千葉県茂原市のガス料金が東京よりも4割も安いというニュースが報道されていました。ロシアによるウクライナ侵攻などの影響により原油や天然ガスの価格が大幅に高騰している中、とても羨ましい話しです。
なぜ、この地域のガス料金が激安なのかというと、この地下に天然ガスが地下水に溶け込んだ南関東ガス田があるからなのだそうです。地産地消のエネルギーということで、主に茂原市などの九十九里に近い地域で採取、利用されています。
なぜ豊富な天然ガスがあるのか
それでは、なぜこの地域に豊富な天然ガスがあるのかというと、今から300万年から40万年ほど前に、海底に沈殿した有機物が地中で分解されてガスとなり、地層内の地下水に溶け込んだものなのだそうです。それが理由であれば、ほかの地域でも採取できてもおかしくないと思うのですが、難しいのでしょうか。

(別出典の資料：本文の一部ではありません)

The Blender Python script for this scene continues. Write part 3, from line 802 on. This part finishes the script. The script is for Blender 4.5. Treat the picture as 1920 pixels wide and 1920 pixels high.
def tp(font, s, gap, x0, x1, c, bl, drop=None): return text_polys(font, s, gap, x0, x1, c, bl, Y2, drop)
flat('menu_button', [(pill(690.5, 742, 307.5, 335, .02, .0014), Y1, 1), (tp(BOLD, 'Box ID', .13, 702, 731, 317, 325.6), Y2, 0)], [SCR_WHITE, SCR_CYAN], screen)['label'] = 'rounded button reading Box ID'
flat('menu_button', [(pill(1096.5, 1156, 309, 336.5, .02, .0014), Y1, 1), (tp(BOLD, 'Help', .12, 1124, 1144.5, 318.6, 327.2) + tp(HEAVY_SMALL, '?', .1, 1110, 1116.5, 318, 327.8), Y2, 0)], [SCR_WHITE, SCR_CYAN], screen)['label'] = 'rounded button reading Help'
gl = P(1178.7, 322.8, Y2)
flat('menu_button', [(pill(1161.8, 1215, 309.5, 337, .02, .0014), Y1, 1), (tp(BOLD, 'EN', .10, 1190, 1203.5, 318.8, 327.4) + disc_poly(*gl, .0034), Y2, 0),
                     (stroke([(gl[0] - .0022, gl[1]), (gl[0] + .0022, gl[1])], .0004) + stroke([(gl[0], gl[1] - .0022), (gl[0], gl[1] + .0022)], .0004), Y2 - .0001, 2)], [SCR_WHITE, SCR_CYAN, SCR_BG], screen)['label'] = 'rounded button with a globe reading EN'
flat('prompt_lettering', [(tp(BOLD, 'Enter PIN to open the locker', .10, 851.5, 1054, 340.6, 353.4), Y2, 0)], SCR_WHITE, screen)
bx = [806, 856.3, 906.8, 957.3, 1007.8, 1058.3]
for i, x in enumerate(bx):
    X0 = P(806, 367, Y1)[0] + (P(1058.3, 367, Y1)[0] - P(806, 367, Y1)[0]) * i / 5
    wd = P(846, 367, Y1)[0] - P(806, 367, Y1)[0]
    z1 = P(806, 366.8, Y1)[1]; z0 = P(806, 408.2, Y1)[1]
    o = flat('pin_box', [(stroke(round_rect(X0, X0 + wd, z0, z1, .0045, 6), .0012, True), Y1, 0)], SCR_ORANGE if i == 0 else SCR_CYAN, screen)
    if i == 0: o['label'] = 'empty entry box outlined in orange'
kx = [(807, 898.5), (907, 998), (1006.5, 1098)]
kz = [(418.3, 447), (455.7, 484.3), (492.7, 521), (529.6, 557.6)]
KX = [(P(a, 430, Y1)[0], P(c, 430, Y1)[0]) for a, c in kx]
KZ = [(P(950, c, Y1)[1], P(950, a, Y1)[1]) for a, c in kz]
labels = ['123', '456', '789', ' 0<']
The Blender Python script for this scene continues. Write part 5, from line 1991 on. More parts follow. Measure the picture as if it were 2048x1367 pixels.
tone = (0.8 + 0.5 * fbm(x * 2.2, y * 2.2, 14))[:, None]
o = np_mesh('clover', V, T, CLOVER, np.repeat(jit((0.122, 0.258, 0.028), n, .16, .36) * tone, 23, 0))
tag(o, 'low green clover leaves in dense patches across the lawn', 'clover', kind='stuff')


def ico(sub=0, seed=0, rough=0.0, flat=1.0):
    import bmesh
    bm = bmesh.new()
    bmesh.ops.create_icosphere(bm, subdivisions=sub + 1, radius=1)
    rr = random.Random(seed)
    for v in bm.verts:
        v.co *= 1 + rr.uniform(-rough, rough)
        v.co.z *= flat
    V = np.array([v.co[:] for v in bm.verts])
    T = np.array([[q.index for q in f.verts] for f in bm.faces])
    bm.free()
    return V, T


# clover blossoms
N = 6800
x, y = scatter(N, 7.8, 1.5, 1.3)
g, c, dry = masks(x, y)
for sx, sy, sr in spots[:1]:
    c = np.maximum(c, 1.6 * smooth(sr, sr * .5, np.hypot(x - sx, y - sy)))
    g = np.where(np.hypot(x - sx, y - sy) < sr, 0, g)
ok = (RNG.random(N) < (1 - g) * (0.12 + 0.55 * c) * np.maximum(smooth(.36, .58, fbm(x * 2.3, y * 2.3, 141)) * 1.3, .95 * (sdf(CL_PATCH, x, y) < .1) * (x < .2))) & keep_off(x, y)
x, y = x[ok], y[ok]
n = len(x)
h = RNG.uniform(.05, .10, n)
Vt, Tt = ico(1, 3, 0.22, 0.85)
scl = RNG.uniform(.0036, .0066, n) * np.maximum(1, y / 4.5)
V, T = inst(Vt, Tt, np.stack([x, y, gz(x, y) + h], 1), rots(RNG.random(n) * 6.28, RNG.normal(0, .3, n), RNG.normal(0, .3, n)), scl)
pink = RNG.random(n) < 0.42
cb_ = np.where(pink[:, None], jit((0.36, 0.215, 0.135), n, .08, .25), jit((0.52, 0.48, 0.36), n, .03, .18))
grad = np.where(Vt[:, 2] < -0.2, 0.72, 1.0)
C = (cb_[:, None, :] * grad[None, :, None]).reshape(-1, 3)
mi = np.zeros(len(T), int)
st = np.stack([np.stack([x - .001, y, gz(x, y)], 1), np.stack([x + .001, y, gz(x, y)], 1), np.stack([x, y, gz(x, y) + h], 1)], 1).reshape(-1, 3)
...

この地域、場所によっては地中の天然ガスが自然に湧き出ていて、地域を流れる川ではガスが小さな泡となって次々と浮き上がってくる現象も見ることができます。したがって、とても採取がしやすいということが大きな特徴で、千葉県にはガスを採取する井戸が600か所以上もあるとのことです。
しかし、課題もあり、地下水に溶け込んでいる天然ガスは地下水ごとくみ上げる形になるので、大量に死守しようとすると地盤低下を引き起こす可能性があります。したがって、他の地域に供給できるほどの天然ガスを採取することができません。
実は東京でも採取をしていた時期があった
実はこの南関東ガス田は千葉のこの地域のみにあるわけではありません。千葉県を中心に茨城県、埼玉県、東京都、神奈川県の地域に及んでいます。日本国内で確認済みの天然ガス埋蔵量の9割を占めるとも言われ、以前は東京(江戸川区・江東区を中心とする東京都内の「東京ガス田」)での生産も行われていた時期があるそうです。しかし、地下水くみ上げによって大規模な地盤低下が発生したため、東京での採取は取りやめになり、現在の九十九里に近いエリアでの採取にとどまっています。
地盤沈下を防ぎながらガスを採掘する技術の開発も行われているので、この技術の確立に期待したいと思います。